§ **Given problem**
For the material that follows, list every line containing the word "objects".

§ **Input data**
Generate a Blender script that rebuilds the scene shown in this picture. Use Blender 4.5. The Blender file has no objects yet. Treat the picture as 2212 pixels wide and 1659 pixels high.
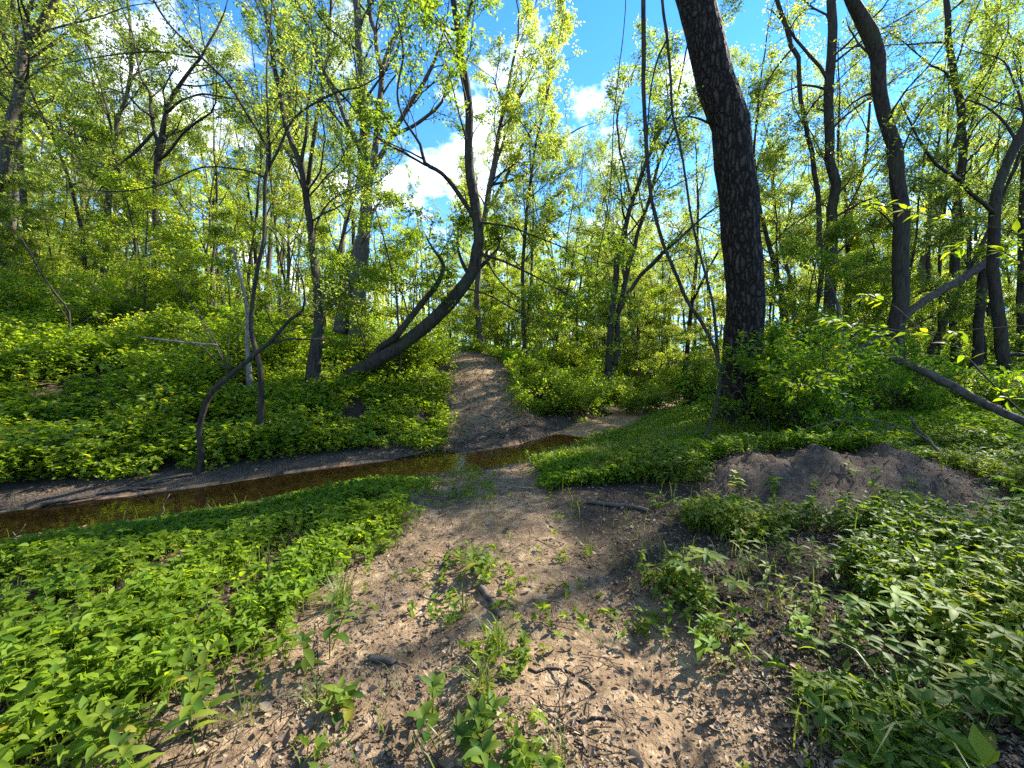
import bpy, math
import numpy as np
from mathutils import Vector, Matrix

# ------------------------------------------------------------------ camera, world, sun, exposure
SC = bpy.context.scene
COL = SC.collection
F = 390.0                       # focal length in pixels of a 1024 wide picture
CAM = np.array([0.0, 0.0, 1.55])
PITCH = math.atan2(28, F)       # horizon a little above the middle of the frame
cd = bpy.data.cameras.new("camera"); cam = bpy.data.objects.new("camera", cd); COL.objects.link(cam)
cd.sensor_width = 36.0; cd.lens = 36.0 * F / 1024.0
cd.clip_start = 0.05; cd.clip_end = 2000
cam.location = CAM; cam.rotation_euler = (math.pi / 2 - PITCH, 0, 0)
SC.camera = cam
SUN_EL, SUN_AZ = math.radians(36), math.radians(58)
SUN = np.array([math.cos(SUN_EL) * math.sin(SUN_AZ), math.cos(SUN_EL) * math.cos(SUN_AZ), math.sin(SUN_EL)])
W = bpy.data.worlds.new("World"); SC.world = W; W.use_nodes = True
nt = W.node_tree; nd = nt.nodes; lk = nt.links
for n in list(nd): nd.remove(n)
def N(tree, t, **kw):
    n = tree.nodes.new(t)
    for k, v in kw.items():
        if k.startswith('i_'): n.inputs[k[2:].replace('_', ' ')].default_value = v
        else: setattr(n, k, v)
    return n
out = N(nt, 'ShaderNodeOutputWorld'); bg = N(nt, 'ShaderNodeBackground'); bg.inputs['Strength'].default_value = 0.118
sky = N(nt, 'ShaderNodeTexSky', sky_type='NISHITA', sun_disc=False, sun_elevation=SUN_EL, sun_rotation=SUN_AZ,
        air_density=1.0, dust_density=0.0, ozone_density=2.5)
tc = N(nt, 'ShaderNodeTexCoord'); sep = N(nt, 'ShaderNodeSeparateXYZ')
lk.new(tc.outputs['Generated'], sep.inputs[0])
mz = N(nt, 'ShaderNodeMath', operation='MAXIMUM'); mz.inputs[1].default_value = 0.0; lk.new(sep.outputs['Z'], mz.inputs[0])
ad = N(nt, 'ShaderNodeMath', operation='ADD'); ad.inputs[1].default_value = 0.35; lk.new(mz.outputs[0], ad.inputs[0])
dx = N(nt, 'ShaderNodeMath', operation='DIVIDE'); lk.new(sep.outputs['X'], dx.inputs[0]); lk.new(ad.outputs[0], dx.inputs[1])
dy = N(nt, 'ShaderNodeMath', operation='DIVIDE'); lk.new(sep.outputs['Y'], dy.inputs[0]); lk.new(ad.outputs[0], dy.inputs[1])
cb = N(nt, 'ShaderNodeCombineXYZ'); lk.new(dx.outputs[0], cb.inputs[0]); lk.new(dy.outputs[0], cb.inputs[1])
nz = N(nt, 'ShaderNodeTexNoise'); nz.inputs['Scale'].default_value = 3.4; nz.inputs['Detail'].default_value = 9; nz.inputs['Roughness'].default_value = 0.62
mp = N(nt, 'ShaderNodeMapping'); mp.inputs['Location'].default_value = (1.73, 0.4, 0.0); lk.new(cb.outputs[0], mp.inputs[0]); lk.new(mp.outputs[0], nz.inputs['Vector'])
rp = N(nt, 'ShaderNodeValToRGB'); rp.color_ramp.elements[0].position = 0.515; rp.color_ramp.elements[1].position = 0.665
xs = N(nt, 'ShaderNodeMapRange'); xs.inputs[1].default_value = .25; xs.inputs[2].default_value = .75; xs.inputs[3].default_value = 0; xs.inputs[4].default_value = -.085; lk.new(sep.outputs['X'], xs.inputs[0])
sm_ = N(nt, 'ShaderNodeMath', operation='ADD'); lk.new(nz.outputs['Fac'], sm_.inputs[0]); lk.new(xs.outputs[0], sm_.inputs[1]); lk.new(sm_.outputs[0], rp.inputs[0])
hs = N(nt, 'ShaderNodeHueSaturation'); hs.inputs['Saturation'].default_value = 1.3; hs.inputs['Value'].default_value = 0.85
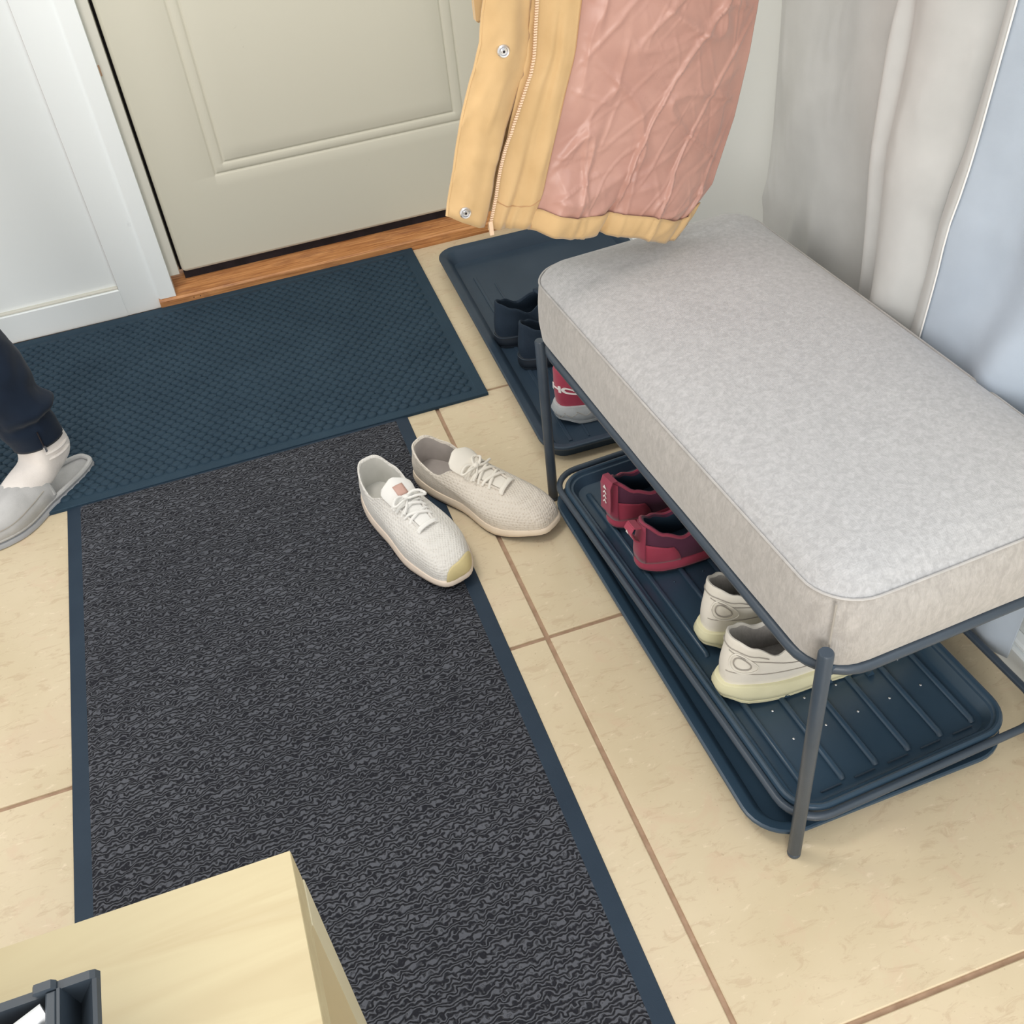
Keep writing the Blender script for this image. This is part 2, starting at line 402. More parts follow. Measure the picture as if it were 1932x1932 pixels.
# ================================================================== MATS
rn = empty('runner_mat', (-.0965, .8, 0), 0)
tag(rn, 'long charcoal ribbed carpet runner with smooth black rubber borders', 'mat')
def build_runner():
    xl, xr, yb, yt = -.3985+.0965, .2070+.0965, .02-.8, 1.575-.8
    e = MB(); b = .0225
    P = [(0, .0006), (.001, .0022), (b, .0040), (b+.002, .0040)]
    rings = []
    for ins, z in P: rings.append([(xl+ins, yb+ins, z), (xr-ins, yb+ins, z), (xr-ins, yt-ins, z), (xl+ins, yt-ins, z)])
    e.loft(rings); e.build('rubber_border', RUBBER, rn, False)
    c = MB(); x0, x1, y0, y1 = xl+b, xr-b, yb+b, yt-b
    c.grid(90, 220, lambda u, v: (x0+(x1-x0)*u, y0+(y1-y0)*v, .0062 + .0007*noise.noise(Vector((u*9, v*22, 3))) if 0 < u < 1 and 0 < v < 1 else .0038))
    tag(c.build('carpet_pile', RUNNER, rn), kind='stuff')
build_runner()

dm = empty('door_mat', (-.07, 1.868, 0), 0)
tag(dm, 'wide black rubber doormat with embossed scale pattern in front of the door', 'mat')
def build_doormat():
    # corners: front left (-.414-, 1.552), front right (.362, 1.56), back right (.372, 2.172), back left(-.72, 2.165)
    def Q(u, v):
        xl = -.735; xr = .362+.009*v
        y = 1.552+.008*u+v*(.6125)
        return (xl+(xr-xl)*u+.07, y-1.868)
    def zb(u, v):  # drapes over the runner
        x, y = Q(u, v); x -= .07; y += 1.868
        k = 1 if (-.39 < x < .20 and y < 1.57) else 0
        return 0
    m = MB(); bz = .0066
    def ringq(e, z):
        a = e/1.1; b = e/.6125
        return [(*Q(a, b), z), (*Q(1-a, b), z), (*Q(1-a, 1-b), z), (*Q(a, 1-b), z)]
    m.loft([ringq(0, .0002), ringq(0, bz-.001), ringq(.001, bz), ringq(.018, bz+.0003), ringq(.0195, bz-.0006), ringq(.021, bz-.0006)], cap1=True)
    m.build('rubber_base', RUBBER2, dm, True, 30)
    s = MB(); W = 1.098; H = .6125; a = .0110; b = .0092; row = 0; y = .027
    while y < H-.025:
        x = .032+(a*.92 if row % 2 else 0)
        while x < W-.028:
            jit = noise.noise(Vector((x*8, y*8, 0)))
            cx, cy = Q(x/W, y/H); cx += .0022*noise.noise(Vector((x*60, y*60, 5))); cy += .0016*noise.noise(Vector((x*60, y*60, 9)))
            if True:
                vs = []; n = 6
                for (sc, z) in ((1.0, bz-.0006), (.86, bz+.0018), (.45, bz+.0030)):
                    for k in range(n):
                        an = pi*k/3; vs.append((cx+a*.98*sc*math.cos(an), cy+b*1.06*sc*math.sin(an)+.0006*jit, z+.0004*jit*(sc < 1)+.0010*(math.sin(an) < -.1)*(sc == .86)))
                f = [(i*n+k, i*n+(k+1) % n, (i+1)*n+(k+1) % n, (i+1)*n+k) for i in range(2) for k in range(n)] + [tuple(2*n+k for k in range(n))]
                s.add(vs, f)
            x += 2*a*.92
        row += 1; y += b*1.42
    tag(s.build('scale_pattern', RUBBER2, dm, True, 60), kind='stuff')
build_doormat()

# ================================================================== TRAYS
def tray(name, label, loc, rot, W, L, h, r, flange, mat, z0=0.0, rim=.004, wall=.02, extra=None):
    """W along x, L along y, from the local corner origin"""
    t = empty(name, loc, rot); tag(t, label, 'tray')
    def ring(e, z): return rr(e, e, W-e, L-e, max(r-e, .006), z, 8)
    m = MB()
    m.loft([ring(.0025, z0+h-.008), ring(0, z0+h-.004), ring(.0005, z0+h-.0008), ring(.003, z0+h), ring(.0045, z0+h-.0005), ring(flange-.003, z0+h-.003), ring(flange, z0+h-.0045), ring(flange+wall*.5, z0+h*.45), ring(flange+wall*.8, z0+.004), ring(flange+wall+.006, z0+.002)], cap1=True)
    m.loft([ring(.0025, z0+h-.008), ring(.012, z0+h-.0085), ring(flange*.9, z0+.001), ring(flange+.01, z0+.0002)], cap1=True)
    m.build('tray_shell', mat, t, True, 35)
    return t
t2 = tray('boot_tray', 'black flat-bottomed boot tray beside the doormat, behind the bench', (.392, 1.318, 0), math.radians(-1.0), .415, .768, .030, .045, .017, TRAYM2, wall=.018)
for a, b, c, d in ((.055, .05, .062, .66), (.09, .05, .094, .62)):
    MB().box((a, b, .0015), (c, d, .0035), .0008).build('floor_rib', TRAYM2, t2, False)
t1 = tray('boot_tray', 'black plain boot tray lying on the tiles below the ribbed shoe tray', (.3795, .552, 0), math.radians(1.5), .345, .685, .026, .055, .016, TRAYM, wall=.014)

# ================================================================== BENCH
BR = math.radians(3.9); BL = Vector((.4145, .544, 0))
bench = empty('storage_bench', BL, BR)
tag(bench, 'low bench with grey chenille cushion on a dark steel tube frame with four round legs', 'bench')
BW, BLn = .345, .702
for k, (lx, ly) in enumerate(((0, 0), (0, BLn), (BW, 0), (BW, BLn))):
    m = MB(); rd = .0078; H = .357 if k != 1 else .303; lx += .006*(k == 1); ly -= .004*(k == 1)
    m.loft([[(lx+q*math.cos(2*pi*i/20), ly+q*math.sin(2*pi*i/20), z) for i in range(20)] for q, z in ((rd*.85, 0), (rd, .0012), (rd, .006), (rd*.93, .0065), (rd, .007), (rd, H-.002), (rd*.86, H))], cap=True)
    m.build('leg', METAL, bench, True, 50)
# seat frame under cushion
m = MB(); m.tube(rr(.003, .003, BW-.003, BLn-.003, .055, .306, 7), .0068, 10, closed=True); m.build('seat_frame', METAL, bench)
m = MB(); m.box((.01, .01, .300), (BW-.01, BLn-.01, .3125), .002); m.build('seat_board', TRAYM2, bench, False)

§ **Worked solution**
Generate a Blender script that rebuilds the scene shown in this picture. Use Blender 4.5. The Blender file has no objects yet. Treat the picture as 2212 pixels wide and 1659 pixels high.
cd = bpy.data.cameras.new("camera"); cam = bpy.data.objects.new("camera", cd); COL.objects.link(cam)